Basing its analysis on the recently released results of the OECD’s annual Programme for International Student Assessment, PISA 2018, the Spanish affiliate of Save the Children says that Spain has the fourth-highest rate of students repeating a year of school among the 37 OECD countries ranked in the PISA 2018 survey, with a 28.7 percent repeat rate versus an 11.4 percent average across all the countries surveyed.

► News Sources: Europa Press/20minutos, El País and EFE/La Vanguardia …

When it comes to children from the poorest backgrounds, the repeat rate sharply deteriorates, says Save the Children, with Spain having the second-highest rate of repetion of a year of school among children from under-privileged backgrounds, second only to Slovakia, where students from poorer families repeat 4.3 times as often as those from privileged backgrounds.

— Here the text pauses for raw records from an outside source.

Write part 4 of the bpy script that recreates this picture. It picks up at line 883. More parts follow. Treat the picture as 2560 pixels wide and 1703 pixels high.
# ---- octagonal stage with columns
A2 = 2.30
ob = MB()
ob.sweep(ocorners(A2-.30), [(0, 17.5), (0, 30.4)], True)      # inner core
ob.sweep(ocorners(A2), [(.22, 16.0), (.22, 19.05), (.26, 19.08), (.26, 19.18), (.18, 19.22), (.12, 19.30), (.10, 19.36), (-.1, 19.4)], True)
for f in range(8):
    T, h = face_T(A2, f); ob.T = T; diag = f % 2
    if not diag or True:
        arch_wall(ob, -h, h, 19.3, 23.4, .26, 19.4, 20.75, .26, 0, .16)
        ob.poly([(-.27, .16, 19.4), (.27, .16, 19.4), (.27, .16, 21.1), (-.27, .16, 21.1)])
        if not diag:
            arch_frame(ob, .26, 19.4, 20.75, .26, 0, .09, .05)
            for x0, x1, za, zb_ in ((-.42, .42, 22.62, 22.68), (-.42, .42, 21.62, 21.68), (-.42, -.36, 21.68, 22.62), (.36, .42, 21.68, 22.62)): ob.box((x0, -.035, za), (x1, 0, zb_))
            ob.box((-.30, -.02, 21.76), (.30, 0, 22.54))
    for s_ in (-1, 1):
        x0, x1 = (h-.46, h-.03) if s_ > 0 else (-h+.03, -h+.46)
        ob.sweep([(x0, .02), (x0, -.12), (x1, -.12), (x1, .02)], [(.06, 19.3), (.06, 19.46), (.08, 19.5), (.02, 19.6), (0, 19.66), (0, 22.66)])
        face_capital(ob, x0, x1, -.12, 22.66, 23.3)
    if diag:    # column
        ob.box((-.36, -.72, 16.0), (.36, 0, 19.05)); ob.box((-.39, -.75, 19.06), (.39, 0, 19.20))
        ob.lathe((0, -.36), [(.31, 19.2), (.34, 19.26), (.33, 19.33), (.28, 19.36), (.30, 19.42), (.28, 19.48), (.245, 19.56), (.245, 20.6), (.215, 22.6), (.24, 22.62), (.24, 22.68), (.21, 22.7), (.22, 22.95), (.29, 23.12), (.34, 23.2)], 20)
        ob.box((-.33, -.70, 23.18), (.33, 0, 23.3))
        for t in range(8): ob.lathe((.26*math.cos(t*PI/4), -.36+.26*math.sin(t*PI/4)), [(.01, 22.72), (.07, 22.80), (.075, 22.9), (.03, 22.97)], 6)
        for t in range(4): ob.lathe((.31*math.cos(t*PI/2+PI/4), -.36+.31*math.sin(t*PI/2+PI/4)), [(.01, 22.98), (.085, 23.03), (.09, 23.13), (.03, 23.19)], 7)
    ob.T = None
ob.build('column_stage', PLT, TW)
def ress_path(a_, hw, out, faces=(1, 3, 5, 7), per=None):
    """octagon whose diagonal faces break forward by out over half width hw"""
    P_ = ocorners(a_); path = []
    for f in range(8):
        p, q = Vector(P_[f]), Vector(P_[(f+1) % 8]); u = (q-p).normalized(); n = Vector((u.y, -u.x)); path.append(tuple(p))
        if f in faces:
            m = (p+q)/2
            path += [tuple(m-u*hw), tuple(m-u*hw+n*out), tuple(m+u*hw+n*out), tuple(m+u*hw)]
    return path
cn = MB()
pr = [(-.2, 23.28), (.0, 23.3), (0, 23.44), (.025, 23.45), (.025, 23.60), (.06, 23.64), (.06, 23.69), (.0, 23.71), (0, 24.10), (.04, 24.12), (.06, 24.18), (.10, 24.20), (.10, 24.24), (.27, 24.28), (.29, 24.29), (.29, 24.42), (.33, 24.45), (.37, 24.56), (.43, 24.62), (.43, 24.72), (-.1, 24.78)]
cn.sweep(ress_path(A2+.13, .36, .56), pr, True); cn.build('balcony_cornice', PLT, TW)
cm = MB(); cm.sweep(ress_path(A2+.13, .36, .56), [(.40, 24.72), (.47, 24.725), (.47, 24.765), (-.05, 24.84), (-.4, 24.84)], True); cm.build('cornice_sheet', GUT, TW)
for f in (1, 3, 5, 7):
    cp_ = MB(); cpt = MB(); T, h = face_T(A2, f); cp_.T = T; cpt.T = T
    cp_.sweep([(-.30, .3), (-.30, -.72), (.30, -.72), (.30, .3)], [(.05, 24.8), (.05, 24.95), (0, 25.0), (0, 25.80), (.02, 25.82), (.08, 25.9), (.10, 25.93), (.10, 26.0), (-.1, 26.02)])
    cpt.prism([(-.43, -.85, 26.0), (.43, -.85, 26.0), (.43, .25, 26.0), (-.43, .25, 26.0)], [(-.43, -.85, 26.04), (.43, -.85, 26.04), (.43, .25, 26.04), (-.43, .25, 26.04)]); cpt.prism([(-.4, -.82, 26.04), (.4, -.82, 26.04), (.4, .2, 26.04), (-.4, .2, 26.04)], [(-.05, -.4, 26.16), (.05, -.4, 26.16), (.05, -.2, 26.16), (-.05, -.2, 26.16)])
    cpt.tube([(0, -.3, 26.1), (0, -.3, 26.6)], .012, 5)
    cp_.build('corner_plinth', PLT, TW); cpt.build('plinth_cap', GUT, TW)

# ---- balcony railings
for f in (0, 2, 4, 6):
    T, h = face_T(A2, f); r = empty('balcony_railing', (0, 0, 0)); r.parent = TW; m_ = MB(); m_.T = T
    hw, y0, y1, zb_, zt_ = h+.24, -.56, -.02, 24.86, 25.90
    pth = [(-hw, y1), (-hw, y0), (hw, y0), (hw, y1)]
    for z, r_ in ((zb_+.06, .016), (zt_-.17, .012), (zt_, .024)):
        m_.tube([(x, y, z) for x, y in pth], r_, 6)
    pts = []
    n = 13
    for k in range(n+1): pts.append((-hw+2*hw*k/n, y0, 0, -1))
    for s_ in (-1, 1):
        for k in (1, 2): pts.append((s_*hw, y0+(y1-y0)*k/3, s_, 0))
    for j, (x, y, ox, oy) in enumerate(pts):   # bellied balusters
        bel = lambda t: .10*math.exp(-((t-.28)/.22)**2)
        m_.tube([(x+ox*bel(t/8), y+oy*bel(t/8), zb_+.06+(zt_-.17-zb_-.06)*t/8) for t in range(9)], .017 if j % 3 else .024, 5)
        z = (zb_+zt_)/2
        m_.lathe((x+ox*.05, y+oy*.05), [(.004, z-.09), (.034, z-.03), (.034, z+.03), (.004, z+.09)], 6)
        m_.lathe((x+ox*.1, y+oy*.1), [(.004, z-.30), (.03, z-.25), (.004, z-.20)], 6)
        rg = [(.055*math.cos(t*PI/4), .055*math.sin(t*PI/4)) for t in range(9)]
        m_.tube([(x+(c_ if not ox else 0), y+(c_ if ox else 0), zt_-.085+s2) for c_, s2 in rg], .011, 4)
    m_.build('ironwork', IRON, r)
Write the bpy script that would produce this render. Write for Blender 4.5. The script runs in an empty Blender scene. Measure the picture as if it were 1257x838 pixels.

According to Save the Children, the Spanish region of Madrid comes off worst among Spain’s regional communities in terms of segregation of disadvantaged students in the same schools, second worldwide only to Chile in that respect.

► Download PDF in English of PISA 2018 report on Spain …

Whereas Spain as a whole has managed to reduce socio-economic segregation in schools to the average level of OCED countries, the concentration of poorer students in the same schools has increased 9 percent in Madrid and 4 percent in the Basque country since the last PISA survey by the OCED.

To help remedy the situation, Save the Children has called on the Spanish government to provide guaranteed access to quality education for children aged 0-3 years from under-privileged and migrant family backgrounds, implementation of measures to correct socio-economic school segregation, and guaranteed free curricular materials, school lunches and school transport for children from impoverished families.